Will CAO points for law rise or fall this year?

Ask Brian: More students are applying to study law this year so points are likely to rise

There are plenty of  law degrees of very high standing right across the higher education sector. Photograph: iStock

There are plenty of law degrees of very high standing right across the higher education sector. Photograph: iStock

 

I got 500 points in my mocks and have my heart set on studying law in either UCD or Trinity. The points required last year were 522 in UCD and 533 in Trinity. Do you think the points will come down this year or do I need to widen my course choices?

Firstly, congratulations on securing such a good score. To get 500 CAO points in what is in effect a practice run holds great promise for the exams themselves. I am sure you have reflected on what you learned from the experience of sitting the mocks, and that you will apply this learning in the real exams in June.

You may well secure the additional CAO points to put you in a good place to secure your desired place in law in either UCD or Trinity.

But, if I were you, I would be widen my range of alternate options to allow for all possible outcomes.

The three other universities in the greater Dublin area - DCU, TU Dublin, and Maynooth - all offer law degrees of very high standing.

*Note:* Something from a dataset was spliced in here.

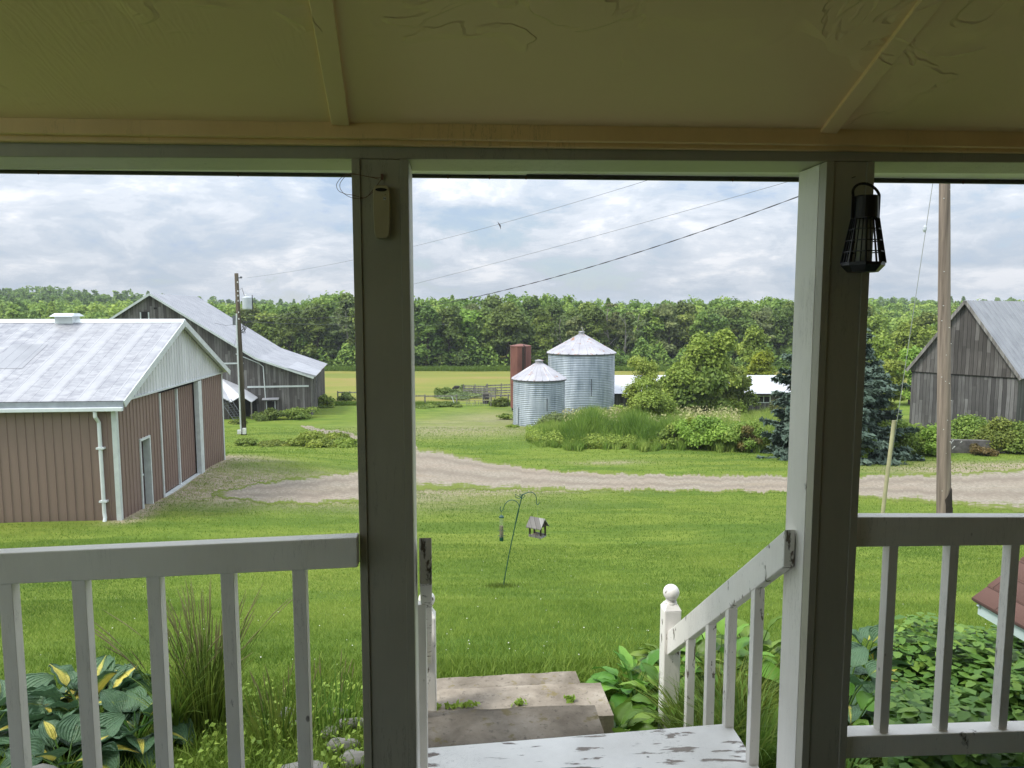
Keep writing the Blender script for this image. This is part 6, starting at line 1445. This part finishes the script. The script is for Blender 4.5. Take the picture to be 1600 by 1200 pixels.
def rosette(name, loc, nl, length, width, mat, seed, label, cat, group=None, cup=.35, droop=.55, ripple=.010, stem=.20, nu=9, nv_=8, spread=1.0, zsc=1.0, tintr=(.0, 1.0)):
    r = random.Random(seed); B = empty(name, loc, 0, label, cat, group); V_, U_, F_, T_ = [], [], [], []; nv = 0; m = MB()
    for i in range(nl):
        f = (i+.5)/nl; az = i*2.39996+r.uniform(-.3, .3); el = R(64-56*f**.8+r.uniform(-10, 10)); ln = length*(.62+.45*f)*r.uniform(.85, 1.12); wd = width*(.62+.45*f)*r.uniform(.85, 1.12); v, u, fq = leaf_grid(ln, wd, nu, nv_, cup*r.uniform(.5, 1.3), droop*r.uniform(.6, 1.3)*(.5+.7*f), ripple, r=r)
        st = stem*(1.15-.35*f)*r.uniform(.9, 1.2); sx = math.cos(el)*st*spread; sz = math.sin(max(el, R(38)))*st*1.25*zsc
        ce, se = math.cos(el-R(28)), math.sin(el-R(28)); M_ = Matrix.Rotation(az, 4, 'Z') @ Matrix.Translation((sx, 0, sz)) @ Matrix.Rotation(-(el-R(28)), 4, 'Y') @ Matrix.Rotation(r.uniform(-.45, .45), 4, 'X')
        Mn = np.array(M_); v = v @ Mn[:3, :3].T+Mn[:3, 3]; V_.append(v); U_.append(u); F_.append(fq+nv); nv += len(v); T_ += [r.uniform(*tintr)]*len(v)
        a = Vector((0, 0, -.02)); b = Vector(v[(nv_)//2]); m.tube([a, (a+b)/2+Vector((0, 0, st*.15)), b], [.006, .005, .004], 5)
    npmesh('leaves', np.concatenate(V_), np.concatenate(F_), mat, tint=np.array(T_), uv=np.concatenate(U_), parent=B, smooth=True); m.build('stalks', 'hosta_green', B); return B
def bed():
    G = 'hostas in the bed left of the steps'
    def at(px, D): return on_ground(px, D)
    rosette('hosta', at(95, 4.25), 36, .30, .30, 'hosta_variegated', 1, 'large blue green hosta with yellow hearts left of the ornamental grass', 'hosta', G, stem=.15, spread=1.5, zsc=.9, ripple=.024, cup=.55)
    rosette('hosta', at(-60, 4.1), 30, .30, .30, 'hosta_variegated', 2, 'blue green hosta cut by the left edge of view', 'hosta', G, stem=.14, spread=1.4)
    rosette('hosta', at(178, 3.95), 24, .26, .24, 'hosta_variegated', 3, 'smaller variegated hosta touching the ornamental grass', 'hosta', G, stem=.12, spread=1.3)
    rosette('hosta', at(60, 3.65), 24, .27, .26, 'hosta_variegated', 4, 'low variegated hosta at the bottom left corner', 'hosta', G, stem=.12, spread=1.3)
    G = 'hostas in the bed right of the steps'
    for i, (px, D, nl, ln, wd, st, lb) in enumerate(((1002, 4.45, 26, .25, .145, .16, 'green hosta spilling over the side of the concrete steps'), (962, 3.86, 26, .25, .15, .12, 'green hosta lowest beside the steps'), (1075, 4.7, 24, .25, .145, .20, 'green hosta behind the stair newel post'), (1065, 4.15, 24, .25, .15, .18, 'green hosta seen between newel and first baluster'),
            (1140, 4.75, 26, .26, .15, .22, 'green hosta behind the middle stair balusters'), (1195, 5.0, 24, .24, .14, .20, 'green hosta against the left side of right post'))):
        rosette('hosta', at(px, D), nl, ln, wd, 'hosta_green', 20+i, lb, 'hosta', G, stem=st, cup=.25, droop=.65, ripple=.008, nu=8, nv_=6)
    rosette('hosta', at(1362, 4.6), 18, .27, .22, 'hosta_variegated', 40, 'variegated hosta just right of the right porch post', 'hosta', G, stem=.26)
    rosette('hosta', at(1345, 4.25), 16, .24, .20, 'hosta_variegated', 41, 'hosta with yellow leaf half hidden by the right post', 'hosta', G, stem=.22)
    rosette('hosta', at(1412, 4.55), 14, .26, .23, 'hosta_variegated', 42, 'broad blue leaved hosta behind the first right baluster', 'hosta', G, stem=.24, tintr=(.9, 1.3))
    rosette('hosta', at(1350, 3.85), 18, .26, .15, 'hosta_green', 43, 'plain green hosta below the right railing beside post', 'hosta', G, stem=.20, cup=.25)
    rosette('hosta', at(1352, 3.55), 18, .24, .13, 'hosta_green', 44, 'green hosta nearest to the right bottom rail', 'hosta', G, stem=.22, cup=.25)
    # ornamental feather grass
    r = np.random.default_rng(31)
    def clump(px, D, n, h, w0, label, heads, sprd, lean):
        c = at(px, D); B = empty('ornamental_grass', c, 0, label, 'ornamental grass', 'ornamental grasses by the porch'); a = r.random(n)*6.283; q = r.random(n)**.5*w0; Vb = []; Fb = []; Tb = []; nv = 0
        for i in range(n):
            hh = h*r.uniform(.45, 1.0); le = lean*r.uniform(.2, 1.0); x0, y0 = q[i]*math.cos(a[i]), q[i]*math.sin(a[i]); dx, dy = math.cos(a[i]+r.normal()*.4), math.sin(a[i]+r.normal()*.4); wd = .0042*r.uniform(.7, 1.4); fa = r.random()*6.28; wx, wy = math.cos(fa)*wd, math.sin(fa)*wd; ti = np.clip(.4+r.normal()*.2, 0, 1)
            for k in range(7):
                t = k/6; b = le*hh*t**2.1; z = hh*t*(1-.28*le*t*t); ww = (1-t**2.5)*.9+.1; Vb += [(x0+dx*b-wx*ww, y0+dy*b-wy*ww, z), (x0+dx*b+wx*ww, y0+dy*b+wy*ww, z)]; Tb += [ti, ti]
                if k: o = nv+2*(k-1); Fb.append((o, o+1, o+3, o+2))
            nv += 14
        npmesh('blades', Vb, Fb, 'tall_grass_blade', tint=Tb, parent=B)
        if heads:
            m = MB(); m2 = MB(); 
            for i in range(heads):
                a_ = r.random()*6.283; q_ = r.random()**.5*w0*.8; hh = h*r.uniform(.90, 1.42); le = sprd*r.uniform(.05, 1.0)*(1.0 if r.random() < .8 else 2.0); dx, dy = math.cos(a_), math.sin(a_)*.6; P = []
                for k in range(9): t = k/8; P.append(Vector((q_*math.cos(a_)+dx*le*hh*t**2, q_*math.sin(a_)+dy*le*hh*t**2, hh*t*(1-.12*le*t*t))))
                m.tube(P, .0016, 4, False); e = P[-1]-P[-2]; A, Bz, C = P[6], P[7], P[8]; m2.tube([A, A.lerp(Bz, .5), Bz, Bz.lerp(C, .5), C, C+e*.25], [.001, .0026, .0032, .0028, .0016, .0005], 5)
            m.build('stems', 'tall_grass_blade', B); m2.build('seed_heads', 'seed_head', B)
    clump(298, 4.15, 230, .60, .15, 'upright feathery grass clump with brown plumes behind left railing', 105, .34, .5)
    clump(240, 4.0, 110, .55, .06, 'few arching plumes leaning over the hosta', 16, .75, .8)
    clump(418, 3.95, 90, .36, .18, 'sparse grass tuft left of the fifth baluster', 16, .25, .5)
    clump(500, 4.1, 90, .32, .18, 'sparse grass tuft beside the left post with pale stones', 12, .25, .5)
    clump(1120, 3.75, 420, .50, .15, 'fine arching grass clump behind the stair balusters', 0, .4, .95)
    clump(1195, 3.6, 420, .55, .14, 'fine arching grass against the right post', 0, .4, .95)
    clump(1165, 4.1, 300, .50, .14, 'fine grass clump behind the last stair baluster', 0, .4, .95)
    clump(1352, 3.4, 130, .30, .08, 'yellowish grass tuft low beside the right post', 0, .4, .7)
    # ground cover on the right
    n = 3600; D = r.uniform(3.15, 5.35, n); pxs = r.uniform(1385, 1780, n); L = (pxs-800)/F*D*1.07; hh = np.clip(.36+.10*np.sin(L*5+D*3)+.06*np.sin(D*9+L*2), .1, .6)*np.clip((5.45-D)*1.6, .2, 1)*r.uniform(.45, 1.08, n)
    base = gz(D, L); V_, F_, T_ = [], [], []; nv = 0; m = MB()
    for i in range(n):
        s = .062*r.uniform(.65, 1.35); c = np.array(dl(D[i], L[i], base[i]+hh[i])); az = r.random()*6.283; dr = r.uniform(.0, .5)
        for sub in ((0, 1.0), (2.2, .8), (-2.2, .8)) if r.random() < .7 else ((0, 1.3),):
            an = az+sub[0]; ln, wd = s*sub[1]*1.25, s*sub[1]*.8; d = np.array([math.cos(an), math.sin(an), 0]); p = np.array([-math.sin(an), math.cos(an), 0]); up = np.array([0, 0, 1.]); o = c+d*s*.12
            vs = [o, o+d*ln*.35+p*wd*.5-up*dr*ln*.1+up*.004, o+d*ln*.75+p*wd*.36-up*dr*ln*.5, o+d*ln-up*dr*ln*.85, o+d*ln*.75-p*wd*.36-up*dr*ln*.5, o+d*ln*.35-p*wd*.5-up*dr*ln*.1+up*.004, o+d*ln*.5-up*(dr*ln*.22+.004)]
            V_ += vs; F_ += [(nv, nv+1, nv+6, nv+5), (nv+1, nv+2, nv+3, nv+6), (nv+6, nv+3, nv+4, nv+5)]; T_ += [float(np.clip(.45+r.normal()*.2+(hh[i]-.33)*.9, 0, 1))]*7; nv += 7
    o = npmesh('ground_cover', V_, F_, 'ground_leaf', tint=T_); tag(o, 'dense leafy ground cover below the right railing', 'ground cover', kind='stuff')
    # weedy fringe between lawn and bed, and around the steps
    n = 16000; D = np.concatenate([r.uniform(3.4, 4.9, 8000), r.uniform(4.5, 5.3, 8000)]); L = np.concatenate([r.uniform(-3.2, -.70, 8000), r.uniform(-1.6, 1.2, 8000)]); h = np.concatenate([r.uniform(.05, .17, 8000), r.uniform(.05, .14, 8000)])
    ok = ~((L > -.66) & (L < .60) & (D < 4.78)); D, L, h = D[ok], L[ok], h[ok]; V, Fq, k = blades(D, L, h, .007, r.uniform(.2, .9, len(D)), r); o = npmesh('edge_grass', V, Fq, 'grass_blade', tint=np.repeat(np.clip(.55+r.normal(size=len(D))*.2, 0, 1), k)); tag(o, 'longer unmown grass fringe round the steps', 'grass', kind='stuff')
    n = 650; D = r.uniform(3.3, 4.6, n); L = r.uniform(-1.75, -.72, n); z = gz(D, L)+r.random(n)*.10+.02; P = np.stack([HX*D+RX*L, HY*D+RY*L, z], 1); V, Fq = cards(P, .022, np.tile([0, -.3, .9], (n, 1)), .5, 1.5, r); o = npmesh('small_weeds', V, Fq, 'leaf_bright', tint=np.repeat(r.random(n), 4)); tag(o, 'small leafy weeds in the bed beside the left post', 'weeds', kind='stuff')
    # stones
    rs = random.Random(6)
    def stone(px, D, s, label, sink=.3):
        c = at(px, D); bm = bmesh.new(); bmesh.ops.create_icosphere(bm, subdivisions=3, radius=1); ph = [rs.uniform(0, 6) for _ in range(6)]
        for v in bm.verts: k = 1+.14*math.sin(v.co.x*3+ph[0])+.12*math.sin(v.co.y*3.4+ph[1])+.06*math.sin(v.co.z*7+ph[2]+v.co.x*5); v.co = Vector((v.co.x*k*s*1.25, v.co.y*k*s*.9, v.co.z*k*s*.62))
        me = bpy.data.meshes.new('stone'); bm.to_mesh(me); bm.free(); me.materials.append(MAT['stone']); me.polygons.foreach_set('use_smooth', [True]*len(me.polygons)); o = bpy.data.objects.new('stone', me); COL.objects.link(o); o.location = c+Vector((0, 0, s*.62*(1-sink)*.6)); tag(o, label, 'stone', 'stones in the bed left of the steps')
    stone(452, 3.55, .10, 'large grey stone behind the fifth baluster'); stone(8, 3.5, .13, 'dark stone in the bottom left corner of the bed')
    for i, (px, D, s, lb) in enumerate(((515, 4.25, .055, 'pale pebble in the bed, farthest from the porch'), (535, 4.1, .06, 'pale pebble touching the left post in view'), (498, 4.0, .05, 'pale pebble just left of the post'), (522, 3.85, .065, 'pale pebble nearest to the porch by the post'), (430, 4.25, .05, 'pale pebble between the fourth and fifth balusters'), (445, 4.1, .045, 'small pale pebble behind the large grey stone'), (545, 3.7, .07, 'broad pale stone at the foot of the left post'))): stone(px, D, s, lb, .2)
    # weeds in the joints of the steps
    for i, (px, py, n_, lb) in enumerate(((720, 1106, 12, 'weed tuft on the concrete step, the widest'), (812, 1101, 6, 'small weed on the middle of the concrete step'), (893, 1096, 5, 'tiny weed near the right end of the concrete step'))):
        a, t = ray(px, py); D = -2.23/t; c = dl(D, a*D, -2.235); B = None; P = np.random.default_rng(i).normal(size=(n_*4, 3))*np.array([.055 if i == 0 else .016, .01, .008])+np.array([0, 0, .018]); V, Fq = cards(P, .018, np.tile([0, -.6, .6], (len(P), 1)), .5, 2.2, r); o = npmesh('step_weed', V, Fq, 'leaf_bright', tint=np.full(len(V), .5)); o.location = c; tag(o, lb, 'weed', 'weeds growing in the step joints')
    # taller rough tuft round the foot of the shepherd hook
    D0, L0 = ground(785, 917); n = 420; D = D0+r.normal(size=n)*.11; L = L0+r.normal(size=n)*.14; V, Fq, k = blades(D, L, r.uniform(.04, .10, n), .009, r.uniform(.1, .6, n), r); o = npmesh('grass_tuft', V, Fq, 'tall_grass_blade', tint=np.repeat(np.clip(.12+r.normal(size=n)*.1, 0, 1), k)); tag(o, 'darker uncut tuft round the foot of the shepherd hook', 'grass', kind='stuff')
bed()

def haze():
    m = bpy.data.materials.new('haze_air'); m.use_nodes = True; nt = m.node_tree; nt.nodes.clear(); o = nt.nodes.new('ShaderNodeOutputMaterial'); v = nt.nodes.new('ShaderNodeVolumePrincipled')
    v.inputs['Color'].default_value = (.80, .87, .95, 1); v.inputs['Density'].default_value = .00028; v.inputs['Anisotropy'].default_value = .2; nt.links.new(v.outputs[0], o.inputs['Volume']); MAT['haze_air'] = m
    b = MB().box(-3100, 3100, -330, 1700, -13.6, 20).build('haze', 'haze_air'); tag(b, 'thin summer air over the farm', 'haze', kind='stuff')
haze()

The two private colleges of DBS and Griffith college also offer law degrees which will enable successful graduates to progress onto Kings Inns and Blackhall Place exams, if you so wish to go down the barrister or solicitor route.

As for whether the points will rise or fall this year, it’s hard to say but there are some indicators.

At this stage in the application process in 2018, 2,477 applicants had placed a law degree as their first choice option.

The equivalent figure for 2019 is 2,687 - an eight per cent increase in first choice applications.

These numbers suggest that law is proving very popular with applicants this year. As a result, CAO points requirements may rise, unless the colleges increase the numbers of places on offer to accommodate the increased demand for places.

As you are aware, this is not the final picture by any means. All applicants have until 1st July to change the order of course choices. Thousands of applicants have not yet entered course choices, so the final numbers for law applications will not be known until early July.

Your safest bet, therefore, is to fully research all the other law degree programmes in the Dublin region, if it is your wish to remain in the capital.

Prior to the 1st July deadline, utilise the full ten course options available to you online in your CAO application.

List them strictly in the order you want them, leaving UCD and Trinity as your first two choices if they remain your top choices.

By fully using the course choices available on your CAO application, you will ensure that in August you will have an offer on your screen when you turn on your computer at 2.00 pm on Thursday, 22nd August.